- O Globo
Ninguém segura essas mulheres
A agenda de Jane Fonda tem as sextas-feiras bloqueadas até o fim do ano. É dia de de ser presa por protestar diante da Casa Branca. Para facilitar as coisas, até se mudou para Washington. Não pretende deixar de se manifestar contra a política ambiental de Trump. Então, toda semana é presa, paga fiança, é solta e recomeça. Carne de pescoço, ela. Há décadas. Desde que, mal saída da adolescência, protestava contra a Guerra do Vietnã.

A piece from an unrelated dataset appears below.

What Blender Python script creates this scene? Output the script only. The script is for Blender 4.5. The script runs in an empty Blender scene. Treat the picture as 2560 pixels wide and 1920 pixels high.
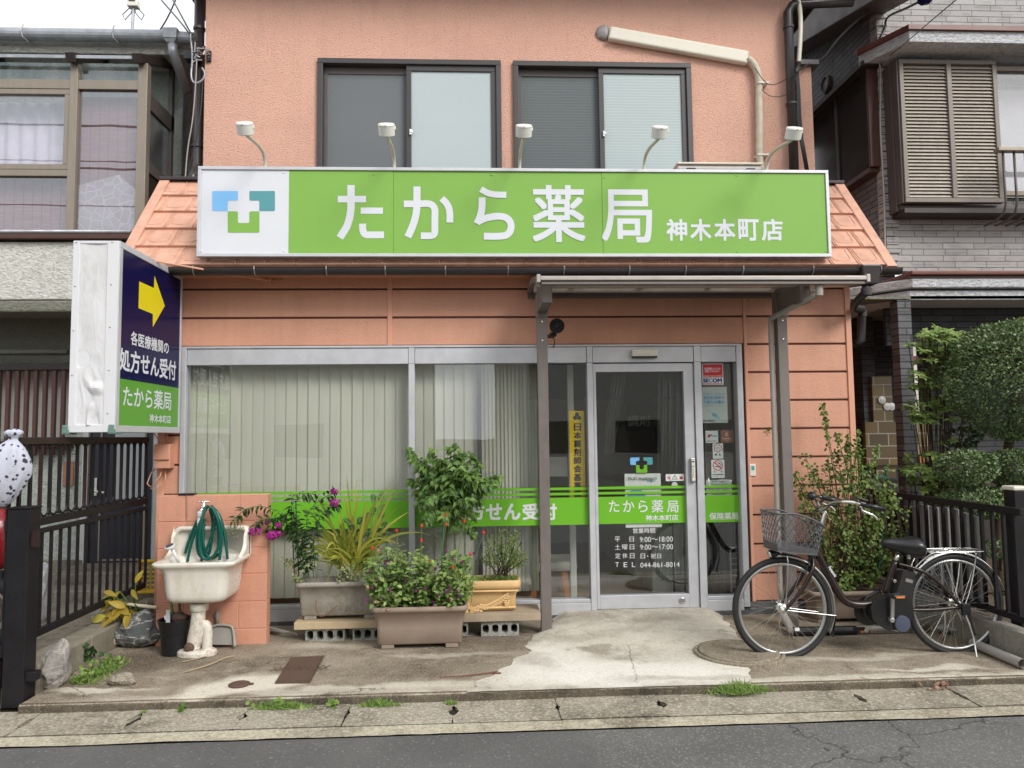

Não é a única atriz teimosa. Tivemos Leila, Odete, Evas, Tônia, Norma, Ruth, Ítala, Glauce, com Clarice na linha de frente das passeatas em 1968. Em Londres, os protestos do Climate Strike, iniciados pela adolescente Greta Thunberg, tinham Emma Thompson em destaque. Seguia o exemplo de suas conterrâneas Glenda Jackson (até eleita para o Parlamento) e Vanessa Redgrave, ícones da contracultura, sempre atuantes nas causas justas. Nossa diva máxima, Fernanda Montenegro, não está sozinha ao se manifestar contra o cerceamento da liberdade e o descaso com a cultura. E, se Marieta Severo vai prestigiar a neta Clara na montagem de “Roda viva” (peça em que há meio século a avó fez parte do elenco agredido por um comando terrorista), sublinha uma tradição que honra as mulheres de sua geração.
Como Heloisa Buarque, mestra que chega aos 80 abrindo comportas, desafiando e questionando o consagrado. Ou a filósofa Angela Davis, Black Power agora grisalha, recentemente entre nós a prestigiar o feminismo negro. Ou a psicanalista francesa Antoinette Fouque, nos anos 60 uma das criadoras Mouvement de Libération des Femmes, cuja memória foi celebrada por Rosika e Nélida há dias na ABL.
O bastão segue, de mão em mão. Ninguém segura essas mulheres. Andréa Beltrão, de outra geração, nos traz agora sua Antígona. Lembra que não é de hoje que a consciência feminina enfrenta corajosa o poder, como há 2.500 anos Sófocles imortalizou. Todas elas ensinam a não se calar e mostram que o espetáculo continua. Como a vida, à qual as mulheres nos trazem.